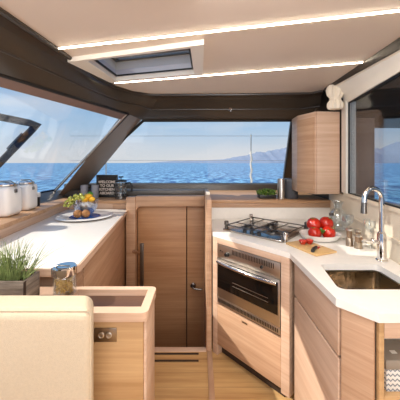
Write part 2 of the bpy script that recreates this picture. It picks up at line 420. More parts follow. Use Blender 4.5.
# front window
fl0, fl1 = (-1.63, 3.4, 1.175), (1.085, 3.4, 1.175); ft0, ft1 = (-.60, 2.76, WZ), (.97, 2.75, WZ)
fw = MB(); fw.thick([[fl0, fl1], [ft0, ft1]], (0, .008, .004)); w_front = struct(fw.build('window_2', clear))
b = MB(); b.tube([fl0, fl1, ft1, ft0, fl0], .016, 8); b.build('seal', black_rubber, w_front)
# pillar between them
b = MB()
lo = [(-1.70, 3.04), (-1.60, 3.44), (-1.68, 3.46), (-1.755, 3.15)]; hi = [(-.665, 2.37), (-.585, 2.76), (-.62, 2.86), (-.692, 2.48)]
t = bmesh.new(); vl = [t.verts.new((x, y, 1.02)) for x, y in lo]; vh = [t.verts.new((x, y, WZ+.05)) for x, y in hi]
t.faces.new(vh); t.faces.new(vl[::-1])
for i in range(4): t.faces.new((vl[i], vl[(i+1) % 4], vh[(i+1) % 4], vh[i]))
bmesh.ops.recalc_face_normals(t, faces=t.faces[:]); b._merge(t); struct(b.build('trim_3', pillar_mat))
b = MB(); b.tube([(-1.69, 3.03, 1.12), (-.668, 2.365, 1.895)], .011, 8); struct(b.build('trim_4', steel))
# dark pillar right of the front window
b = MB(); b.thick([[fl1, (1.6, 3.3, 1.175)], [ft1, (1.35, 2.6, WZ)], [(1.0, 2.72, CZ), (1.35, 2.5, CZ)]], (0, .05, 0)); struct(b.build('wall_front_right', dark_vinyl))
# sills under the windows
LZS = 1.0455
b = MB(); b.box(-1.75, 1.7, 3.33, 3.46, .9, 1.185, .02); b.box(-1.72, .09, 3.11, 3.34, LZS, 1.125, .015); struct(b.build('trim_5', grey_sill))
b = MB(); b.thick([[(x+.13, y-(.02 if i == 8 else 0), LZS) for i, (x, y) in enumerate(Bl)], [(x+.02, y-(.02 if i == 8 else 0), BLZ-.005) for i, (x, y) in enumerate(Bl)]], (-.08, .0, 0)); struct(b.build('trim_6', grey_sill))

# wooden window ledges
LZ = 1.045
led_l = [(-1.14, .4), (-1.30, 1.69), (-1.43, 2.82), (-.66, 2.82), (.09, 2.82), (.09, 3.34), (-1.62, 3.34), (-1.72, 3.0), (-1.80, .4)]
b = MB(); b.prism(led_l, LZ-.035, LZ, .006); struct(b.build('trim_7', oak_top))
b = MB(); b.prism([(-1.205, .4), (-1.318, 1.69), (-1.445, 2.9), (-1.5, 2.9), (-1.4, 1.69), (-1.24, .4)], 0, LZ-.034); struct(b.build('wall_left', oak_pale))
b = MB(); b.box(-1.43, -.80, 2.842, 2.9, 0, LZ-.034); struct(b.build('wall_front_left', oak_pale))
RZ = 1.10
b = MB(); b.prism([(.095, 2.45), (1.24, 2.45), (1.30, 3.34), (.095, 3.34)], RZ-.03, RZ, .006); struct(b.build('trim_8', oak_top))
b = MB(); b.box(.095, 1.235, 2.456, 2.49, 1.028, RZ-.0305, .003); struct(b.build('trim_9', oak))
b = MB(); b.box(.095, 1.235, 2.462, 2.50, .0, 1.0275); struct(b.build('wall_front', white_top))

# floor with the well of the companionway beyond it
b = MB(); b.prism([(-1.4, -2), (1.15, -2), (1.3, 2.04), (1.3, 2.46), (.05, 2.46), (.05, 2.04), (-1.4, 2.04)], -.04, 0); struct(b.build('floor', oak_floor))
b = MB(); b.box(-.9, .05, 1.995, 2.045, -.06, .004, .004); struct(b.build('trim_10', oak_pale))
b = MB(); b.box(-1.0, .2, 2.05, 3.0, -.95, -.9); struct(b.build('floor_lower', oak_floor))
vent = thing('floor_vent', 'pair of dark slots in the floor before the companionway', 'vent', (-.2, 1.95, 0))
for y in (1.975, 1.905):
    b = MB(); b.box(-.55, -.01, y-.009, y+.009, 0.0002, .0025, .0005); b.build('slot', gap_dark, vent)
b = MB(); b.box(.055, .092, .55, 1.995, .0, .012, .003); struct(b.build('trim_11', oak))

# companionway: post, header, two doors
b = MB(); b.box(.05, .09, 2.0, 2.82, -.9, 1.165, .004); struct(b.build('trim_12', oak))
b = MB(); b.box(-.778, -.68, 2.73, 2.83, -.9, 1.09, .006); b.box(-.95, -.7, 2.8305, 2.8415, -.9, 1.0); struct(b.build('trim_13', oak))
t = MB(); prof = [(-.68, 1.10), (.05, 1.10), (.05, .992), (-.62, .992), (-.645, .985), (-.662, .97), (-.672, .95), (-.68, .92)]
t.prism(prof, -.045, .045, .003, M=Matrix(((1, 0, 0, 0), (0, 0, -1, 2.785), (0, 1, 0, 0), (0, 0, 0, 1)))); struct(t.build('trim_14', oak))
d1 = MB(); d1.box(-.678, -.150, 2.835, 2.865, -.9, 1.04, .003); d1 = struct(d1.build('door_1', oak_door))
d2 = MB(); d2.box(-.140, .05, 2.835, 2.865, -.9, .985, .003); d2 = struct(d2.build('door_2', oak_door))
b = MB(); b.box(-.75, .09, 2.87, 2.9, -.9, 1.04); struct(b.build('wall_companionway', gap_dark))
b = MB()
b.lathe([(0, 0), (.030, 0), (.030, .008), (.024, .012), (0, .012)], M=Matrix.Translation((-.075, 2.835, .115)) @ Matrix.Rotation(PI/2, 4, 'X'), n=20)
b.tube([(-.075, 2.825, .115), (-.075, 2.785, .115), (-.062, 2.778, .106), (.02, 2.778, .097)], .0095, 8)
hdl = b.build('lever_handle', steel_dark, d2)
b = MB(); b.box(-.86, -.80, 2.081, 2.83, -.9, -.002); b.box(-.86, .049, 2.05, 2.08, -.9, -.045); struct(b.build('wall_well', oak_door))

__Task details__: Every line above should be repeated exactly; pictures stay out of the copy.

__Exercise solution__:
Write part 2 of the bpy script that recreates this picture. It picks up at line 420. More parts follow. Use Blender 4.5.
# front window
fl0, fl1 = (-1.63, 3.4, 1.175), (1.085, 3.4, 1.175); ft0, ft1 = (-.60, 2.76, WZ), (.97, 2.75, WZ)
fw = MB(); fw.thick([[fl0, fl1], [ft0, ft1]], (0, .008, .004)); w_front = struct(fw.build('window_2', clear))
b = MB(); b.tube([fl0, fl1, ft1, ft0, fl0], .016, 8); b.build('seal', black_rubber, w_front)
# pillar between them
b = MB()
lo = [(-1.70, 3.04), (-1.60, 3.44), (-1.68, 3.46), (-1.755, 3.15)]; hi = [(-.665, 2.37), (-.585, 2.76), (-.62, 2.86), (-.692, 2.48)]
t = bmesh.new(); vl = [t.verts.new((x, y, 1.02)) for x, y in lo]; vh = [t.verts.new((x, y, WZ+.05)) for x, y in hi]
t.faces.new(vh); t.faces.new(vl[::-1])
for i in range(4): t.faces.new((vl[i], vl[(i+1) % 4], vh[(i+1) % 4], vh[i]))
bmesh.ops.recalc_face_normals(t, faces=t.faces[:]); b._merge(t); struct(b.build('trim_3', pillar_mat))
b = MB(); b.tube([(-1.69, 3.03, 1.12), (-.668, 2.365, 1.895)], .011, 8); struct(b.build('trim_4', steel))
# dark pillar right of the front window
b = MB(); b.thick([[fl1, (1.6, 3.3, 1.175)], [ft1, (1.35, 2.6, WZ)], [(1.0, 2.72, CZ), (1.35, 2.5, CZ)]], (0, .05, 0)); struct(b.build('wall_front_right', dark_vinyl))
# sills under the windows
LZS = 1.0455
b = MB(); b.box(-1.75, 1.7, 3.33, 3.46, .9, 1.185, .02); b.box(-1.72, .09, 3.11, 3.34, LZS, 1.125, .015); struct(b.build('trim_5', grey_sill))
b = MB(); b.thick([[(x+.13, y-(.02 if i == 8 else 0), LZS) for i, (x, y) in enumerate(Bl)], [(x+.02, y-(.02 if i == 8 else 0), BLZ-.005) for i, (x, y) in enumerate(Bl)]], (-.08, .0, 0)); struct(b.build('trim_6', grey_sill))

# wooden window ledges
LZ = 1.045
led_l = [(-1.14, .4), (-1.30, 1.69), (-1.43, 2.82), (-.66, 2.82), (.09, 2.82), (.09, 3.34), (-1.62, 3.34), (-1.72, 3.0), (-1.80, .4)]
b = MB(); b.prism(led_l, LZ-.035, LZ, .006); struct(b.build('trim_7', oak_top))
b = MB(); b.prism([(-1.205, .4), (-1.318, 1.69), (-1.445, 2.9), (-1.5, 2.9), (-1.4, 1.69), (-1.24, .4)], 0, LZ-.034); struct(b.build('wall_left', oak_pale))
b = MB(); b.box(-1.43, -.80, 2.842, 2.9, 0, LZ-.034); struct(b.build('wall_front_left', oak_pale))
RZ = 1.10
b = MB(); b.prism([(.095, 2.45), (1.24, 2.45), (1.30, 3.34), (.095, 3.34)], RZ-.03, RZ, .006); struct(b.build('trim_8', oak_top))
b = MB(); b.box(.095, 1.235, 2.456, 2.49, 1.028, RZ-.0305, .003); struct(b.build('trim_9', oak))
b = MB(); b.box(.095, 1.235, 2.462, 2.50, .0, 1.0275); struct(b.build('wall_front', white_top))

# floor with the well of the companionway beyond it
b = MB(); b.prism([(-1.4, -2), (1.15, -2), (1.3, 2.04), (1.3, 2.46), (.05, 2.46), (.05, 2.04), (-1.4, 2.04)], -.04, 0); struct(b.build('floor', oak_floor))
b = MB(); b.box(-.9, .05, 1.995, 2.045, -.06, .004, .004); struct(b.build('trim_10', oak_pale))
b = MB(); b.box(-1.0, .2, 2.05, 3.0, -.95, -.9); struct(b.build('floor_lower', oak_floor))
vent = thing('floor_vent', 'pair of dark slots in the floor before the companionway', 'vent', (-.2, 1.95, 0))
for y in (1.975, 1.905):
    b = MB(); b.box(-.55, -.01, y-.009, y+.009, 0.0002, .0025, .0005); b.build('slot', gap_dark, vent)
b = MB(); b.box(.055, .092, .55, 1.995, .0, .012, .003); struct(b.build('trim_11', oak))

# companionway: post, header, two doors
b = MB(); b.box(.05, .09, 2.0, 2.82, -.9, 1.165, .004); struct(b.build('trim_12', oak))
b = MB(); b.box(-.778, -.68, 2.73, 2.83, -.9, 1.09, .006); b.box(-.95, -.7, 2.8305, 2.8415, -.9, 1.0); struct(b.build('trim_13', oak))
t = MB(); prof = [(-.68, 1.10), (.05, 1.10), (.05, .992), (-.62, .992), (-.645, .985), (-.662, .97), (-.672, .95), (-.68, .92)]
t.prism(prof, -.045, .045, .003, M=Matrix(((1, 0, 0, 0), (0, 0, -1, 2.785), (0, 1, 0, 0), (0, 0, 0, 1)))); struct(t.build('trim_14', oak))
d1 = MB(); d1.box(-.678, -.150, 2.835, 2.865, -.9, 1.04, .003); d1 = struct(d1.build('door_1', oak_door))
d2 = MB(); d2.box(-.140, .05, 2.835, 2.865, -.9, .985, .003); d2 = struct(d2.build('door_2', oak_door))
b = MB(); b.box(-.75, .09, 2.87, 2.9, -.9, 1.04); struct(b.build('wall_companionway', gap_dark))
b = MB()
b.lathe([(0, 0), (.030, 0), (.030, .008), (.024, .012), (0, .012)], M=Matrix.Translation((-.075, 2.835, .115)) @ Matrix.Rotation(PI/2, 4, 'X'), n=20)
b.tube([(-.075, 2.825, .115), (-.075, 2.785, .115), (-.062, 2.778, .106), (.02, 2.778, .097)], .0095, 8)
hdl = b.build('lever_handle', steel_dark, d2)
b = MB(); b.box(-.86, -.80, 2.081, 2.83, -.9, -.002); b.box(-.86, .049, 2.05, 2.08, -.9, -.045); struct(b.build('wall_well', oak_door))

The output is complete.